Both Lennon and Harrison were hooked on the Casino after getting an earful of the crisp tones and bristling sustain produced by McCartney’s Bigsby adorned instrument, which he played on “Drive My Car” and “Taxman.”
When the Revolver sessions began a year later, Lennon and Harrison purchased new 1965 models of their own, making the Beatles (at that time) an all-Casino band. Harrison’s guitar sported a Bigsby, like McCartney’s, but was a sunburst beauty with a stock trapeze tailpiece.

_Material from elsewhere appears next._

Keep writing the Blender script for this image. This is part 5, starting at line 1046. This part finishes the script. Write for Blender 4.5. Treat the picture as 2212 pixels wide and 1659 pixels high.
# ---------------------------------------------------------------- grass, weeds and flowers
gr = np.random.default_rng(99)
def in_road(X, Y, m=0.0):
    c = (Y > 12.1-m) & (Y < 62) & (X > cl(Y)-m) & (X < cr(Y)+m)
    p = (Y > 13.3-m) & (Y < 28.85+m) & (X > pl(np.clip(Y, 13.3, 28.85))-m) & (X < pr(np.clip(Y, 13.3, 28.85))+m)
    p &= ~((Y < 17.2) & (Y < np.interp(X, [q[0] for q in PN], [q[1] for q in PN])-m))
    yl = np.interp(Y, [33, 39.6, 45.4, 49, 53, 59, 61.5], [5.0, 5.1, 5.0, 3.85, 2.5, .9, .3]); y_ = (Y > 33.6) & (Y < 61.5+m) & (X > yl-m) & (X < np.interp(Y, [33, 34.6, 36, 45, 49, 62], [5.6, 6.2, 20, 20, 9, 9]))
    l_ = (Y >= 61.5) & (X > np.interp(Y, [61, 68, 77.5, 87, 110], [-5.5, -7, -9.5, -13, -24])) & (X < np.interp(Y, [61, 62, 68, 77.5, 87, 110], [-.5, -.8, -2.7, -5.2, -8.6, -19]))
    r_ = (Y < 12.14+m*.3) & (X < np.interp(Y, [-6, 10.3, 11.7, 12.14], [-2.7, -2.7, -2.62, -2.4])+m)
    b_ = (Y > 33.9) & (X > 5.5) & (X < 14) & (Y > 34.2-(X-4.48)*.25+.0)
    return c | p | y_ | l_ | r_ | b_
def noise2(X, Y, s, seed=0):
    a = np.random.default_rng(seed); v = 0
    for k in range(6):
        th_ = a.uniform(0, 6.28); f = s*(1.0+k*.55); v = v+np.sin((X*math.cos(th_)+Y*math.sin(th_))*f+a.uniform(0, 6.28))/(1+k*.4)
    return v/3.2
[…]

After those sessions, Lennon rarely put his Casino down. It became his main guitar for the rest of The Beatles’ musical career, accompanying him on the band’s third world tour, including their final public concert at Candlestick Park in San Francisco in 1966. Lennon’s Casino was his primary axe on 1967’s Sgt. Pepper’s Lonely Hearts Club Band, chopping out the chords of his compositions “For the Benefit of Mr. Kite” and the sparking arpeggios of “Lucy in the Sky with Diamonds.”

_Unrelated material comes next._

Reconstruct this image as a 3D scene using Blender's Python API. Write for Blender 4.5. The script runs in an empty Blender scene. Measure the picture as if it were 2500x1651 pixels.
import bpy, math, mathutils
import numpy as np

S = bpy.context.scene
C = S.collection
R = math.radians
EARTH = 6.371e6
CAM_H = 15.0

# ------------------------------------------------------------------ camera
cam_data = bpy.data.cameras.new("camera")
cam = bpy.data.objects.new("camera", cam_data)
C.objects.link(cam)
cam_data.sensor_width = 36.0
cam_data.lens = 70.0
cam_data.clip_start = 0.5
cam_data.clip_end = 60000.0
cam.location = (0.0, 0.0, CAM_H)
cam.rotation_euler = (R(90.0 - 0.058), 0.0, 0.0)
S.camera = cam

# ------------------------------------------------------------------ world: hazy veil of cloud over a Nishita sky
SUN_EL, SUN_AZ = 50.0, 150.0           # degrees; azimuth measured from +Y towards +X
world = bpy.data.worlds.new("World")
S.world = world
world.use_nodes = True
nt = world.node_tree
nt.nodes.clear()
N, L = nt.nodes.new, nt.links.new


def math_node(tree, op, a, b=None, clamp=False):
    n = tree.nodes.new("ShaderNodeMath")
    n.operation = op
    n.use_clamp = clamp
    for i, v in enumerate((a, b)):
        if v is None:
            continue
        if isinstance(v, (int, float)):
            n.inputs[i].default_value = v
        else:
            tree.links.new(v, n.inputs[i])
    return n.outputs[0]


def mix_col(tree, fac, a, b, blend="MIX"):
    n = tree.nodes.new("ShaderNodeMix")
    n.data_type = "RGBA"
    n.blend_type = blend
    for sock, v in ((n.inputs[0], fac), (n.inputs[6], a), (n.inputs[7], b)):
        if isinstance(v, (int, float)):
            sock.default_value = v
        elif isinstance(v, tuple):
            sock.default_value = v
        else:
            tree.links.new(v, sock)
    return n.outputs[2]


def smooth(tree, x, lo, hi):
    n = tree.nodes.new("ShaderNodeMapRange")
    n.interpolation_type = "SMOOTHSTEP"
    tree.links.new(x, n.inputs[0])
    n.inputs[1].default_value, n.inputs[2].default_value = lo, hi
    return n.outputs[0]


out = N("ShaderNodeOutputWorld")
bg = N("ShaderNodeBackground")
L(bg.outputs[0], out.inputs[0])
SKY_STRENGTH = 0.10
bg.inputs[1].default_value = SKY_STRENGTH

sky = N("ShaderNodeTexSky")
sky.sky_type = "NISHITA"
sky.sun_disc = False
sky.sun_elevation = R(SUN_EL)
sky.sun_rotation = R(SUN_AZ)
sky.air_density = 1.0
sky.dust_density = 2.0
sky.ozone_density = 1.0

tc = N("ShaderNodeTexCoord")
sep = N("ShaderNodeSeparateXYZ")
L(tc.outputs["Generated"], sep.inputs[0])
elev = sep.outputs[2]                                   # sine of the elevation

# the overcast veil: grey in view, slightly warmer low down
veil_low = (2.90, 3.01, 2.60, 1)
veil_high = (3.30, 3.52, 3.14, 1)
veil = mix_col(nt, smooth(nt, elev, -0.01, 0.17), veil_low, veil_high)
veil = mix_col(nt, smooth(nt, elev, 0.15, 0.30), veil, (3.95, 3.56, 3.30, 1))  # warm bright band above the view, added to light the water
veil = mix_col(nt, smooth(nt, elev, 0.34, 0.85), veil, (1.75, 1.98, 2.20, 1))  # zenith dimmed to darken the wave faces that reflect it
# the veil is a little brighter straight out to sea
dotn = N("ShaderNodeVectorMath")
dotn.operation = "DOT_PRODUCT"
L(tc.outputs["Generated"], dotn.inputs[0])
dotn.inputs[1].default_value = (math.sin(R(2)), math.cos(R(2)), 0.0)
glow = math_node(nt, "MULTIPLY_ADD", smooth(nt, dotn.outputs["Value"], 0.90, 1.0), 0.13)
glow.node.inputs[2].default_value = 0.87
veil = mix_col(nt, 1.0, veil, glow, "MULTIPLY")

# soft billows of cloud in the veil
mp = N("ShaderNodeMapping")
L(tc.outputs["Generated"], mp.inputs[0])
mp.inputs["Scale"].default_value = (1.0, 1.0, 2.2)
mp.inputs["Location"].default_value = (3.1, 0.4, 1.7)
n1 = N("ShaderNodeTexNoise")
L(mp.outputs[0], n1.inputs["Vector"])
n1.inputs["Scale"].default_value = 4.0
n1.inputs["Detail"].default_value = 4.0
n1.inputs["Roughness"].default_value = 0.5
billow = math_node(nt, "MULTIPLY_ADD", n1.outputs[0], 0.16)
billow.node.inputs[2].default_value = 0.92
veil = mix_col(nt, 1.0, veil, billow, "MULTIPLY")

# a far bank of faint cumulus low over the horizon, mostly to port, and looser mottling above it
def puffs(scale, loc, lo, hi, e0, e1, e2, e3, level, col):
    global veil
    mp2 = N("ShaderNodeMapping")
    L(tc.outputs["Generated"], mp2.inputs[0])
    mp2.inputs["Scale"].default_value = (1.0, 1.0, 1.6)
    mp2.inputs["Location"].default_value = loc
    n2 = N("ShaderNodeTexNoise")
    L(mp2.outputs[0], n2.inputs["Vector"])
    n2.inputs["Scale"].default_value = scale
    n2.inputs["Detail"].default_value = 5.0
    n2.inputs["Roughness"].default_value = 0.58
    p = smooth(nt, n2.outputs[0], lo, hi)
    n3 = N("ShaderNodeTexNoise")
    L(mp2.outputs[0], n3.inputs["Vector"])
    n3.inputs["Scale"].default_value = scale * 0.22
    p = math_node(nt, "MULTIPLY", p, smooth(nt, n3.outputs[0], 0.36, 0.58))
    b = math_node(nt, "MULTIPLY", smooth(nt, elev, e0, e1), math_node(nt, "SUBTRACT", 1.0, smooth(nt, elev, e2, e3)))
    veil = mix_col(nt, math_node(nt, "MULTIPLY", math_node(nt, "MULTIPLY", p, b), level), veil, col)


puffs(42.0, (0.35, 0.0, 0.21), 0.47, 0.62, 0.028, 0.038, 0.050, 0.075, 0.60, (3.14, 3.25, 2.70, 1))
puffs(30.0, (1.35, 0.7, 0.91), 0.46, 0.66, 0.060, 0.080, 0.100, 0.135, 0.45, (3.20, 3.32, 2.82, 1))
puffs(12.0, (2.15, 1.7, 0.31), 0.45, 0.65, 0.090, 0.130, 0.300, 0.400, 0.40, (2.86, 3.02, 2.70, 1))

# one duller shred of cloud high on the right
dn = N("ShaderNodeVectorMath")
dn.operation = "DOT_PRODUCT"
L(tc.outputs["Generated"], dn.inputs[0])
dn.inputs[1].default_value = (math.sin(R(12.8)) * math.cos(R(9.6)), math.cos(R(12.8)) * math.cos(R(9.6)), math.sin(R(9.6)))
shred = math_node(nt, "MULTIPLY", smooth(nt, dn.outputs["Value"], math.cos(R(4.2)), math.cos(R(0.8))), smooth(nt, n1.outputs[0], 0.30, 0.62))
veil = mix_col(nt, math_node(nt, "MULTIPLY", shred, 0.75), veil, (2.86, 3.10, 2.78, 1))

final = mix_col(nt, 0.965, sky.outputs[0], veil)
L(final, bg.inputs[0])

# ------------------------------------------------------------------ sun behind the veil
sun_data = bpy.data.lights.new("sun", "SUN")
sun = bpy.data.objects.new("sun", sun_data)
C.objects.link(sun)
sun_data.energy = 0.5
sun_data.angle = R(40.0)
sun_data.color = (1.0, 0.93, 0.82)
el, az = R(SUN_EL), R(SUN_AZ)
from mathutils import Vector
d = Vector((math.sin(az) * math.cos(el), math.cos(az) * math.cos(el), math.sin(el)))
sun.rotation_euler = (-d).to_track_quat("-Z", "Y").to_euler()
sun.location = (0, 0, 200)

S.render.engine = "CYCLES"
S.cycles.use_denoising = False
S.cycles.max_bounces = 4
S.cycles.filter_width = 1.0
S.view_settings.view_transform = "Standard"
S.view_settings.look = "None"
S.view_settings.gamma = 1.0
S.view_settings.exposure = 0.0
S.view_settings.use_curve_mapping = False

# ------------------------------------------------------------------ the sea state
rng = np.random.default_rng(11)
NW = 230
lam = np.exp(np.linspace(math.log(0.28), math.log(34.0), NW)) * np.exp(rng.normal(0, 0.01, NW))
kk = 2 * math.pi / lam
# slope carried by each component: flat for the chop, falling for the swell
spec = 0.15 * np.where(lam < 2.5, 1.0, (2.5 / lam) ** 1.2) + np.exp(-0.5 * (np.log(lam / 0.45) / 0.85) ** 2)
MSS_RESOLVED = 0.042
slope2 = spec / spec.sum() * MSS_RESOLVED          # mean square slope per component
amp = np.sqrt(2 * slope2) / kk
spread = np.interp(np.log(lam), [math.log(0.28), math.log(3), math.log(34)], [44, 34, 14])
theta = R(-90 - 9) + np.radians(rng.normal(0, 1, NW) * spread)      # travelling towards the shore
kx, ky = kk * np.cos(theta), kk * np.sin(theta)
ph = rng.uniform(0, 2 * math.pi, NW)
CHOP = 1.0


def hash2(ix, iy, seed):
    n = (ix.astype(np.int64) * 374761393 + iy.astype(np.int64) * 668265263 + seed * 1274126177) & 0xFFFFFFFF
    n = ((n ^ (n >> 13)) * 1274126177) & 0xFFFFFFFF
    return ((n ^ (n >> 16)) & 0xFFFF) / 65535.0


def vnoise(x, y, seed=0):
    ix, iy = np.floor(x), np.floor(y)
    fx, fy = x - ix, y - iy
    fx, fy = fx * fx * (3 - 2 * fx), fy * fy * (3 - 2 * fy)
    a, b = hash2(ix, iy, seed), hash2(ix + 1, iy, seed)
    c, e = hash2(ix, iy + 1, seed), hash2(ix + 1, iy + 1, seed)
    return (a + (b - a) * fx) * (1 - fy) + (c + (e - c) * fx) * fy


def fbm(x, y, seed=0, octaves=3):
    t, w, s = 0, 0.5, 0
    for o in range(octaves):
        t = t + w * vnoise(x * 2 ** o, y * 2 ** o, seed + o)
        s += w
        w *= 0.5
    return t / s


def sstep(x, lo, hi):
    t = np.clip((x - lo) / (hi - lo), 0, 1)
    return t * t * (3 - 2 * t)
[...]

Despite its extensive service on the era’s most cutting-edge album, the Casino was something of a calculated throwback at birth. In the late ’50s, the blossoming of the rock ‘n’ roll era required more powerful amplification, which made hollowbody guitars feed back. That’s why bluesmen like John Lee Hooker preferred Epiphone models like the semi-hollowbody Riveria and Sheraton. They could be turned up to cut through the noisiest juke joint audiences without howling through their amps. But the tonal qualities of the Casino’s classic hollow, two-f-hole construction and 16th-fret neck joint for additional string tension gave it a unique sound. And The Beatles and other rockers, like Richards, found feedback a desirable component of the era’s expanding sonic palette, and the Casino the perfect, highly reactive brush.
Lennon’s Casino got a prominent facelift during the making of the White Album. The pick guard was removed and the sunburst finish sanded down to bare wood before getting two thin coats of clear lacquer. The revamped guitar made its public debut in the Beatles’ live “Revolution” promotional video, producing an insanely raunchy tone — in contrast to George Harrison’s cherry red 1957 Les Paul, which was a gift from Eric Clapton. Lennon also played the now-natural-finish Casino in The Rolling Stones’ Rock ‘n’ Roll Circus film, backed by Eric Clapton, Keith Richards and Mitch Mitchell for a version of the White Album’s “Yer Blues.” Parenthetically, Harrison also had his own Casino sanded down and refinished clear, believing the strip-down had improved the sound of Lennon’s guitar.
Lennon’s Casino can also be heard on “Get Back,” “I Want You,” “The Ballad of John and Yoko,” the intro to “Across the Universe,” and other Beatles classics, and was in his arms when the group filmed their farewell Let It Be concert atop the roof of the Apple Corp. building on Saville Road. Lennon used his Casino on the Abbey Road sessions, too, and beyond The Beatles, taking the guitar to Canada for the Plastic Ono Band’s famed Live Peace in Toronto concert.
Reportedly, he was interested in having the Casino restored to its original sunburst finish toward the end of his life, but that never happened. Today the guitar is owned by his widow, Yoko Ono, and listed in the inventory of Lennon’s estate as the “Revolution” guitar.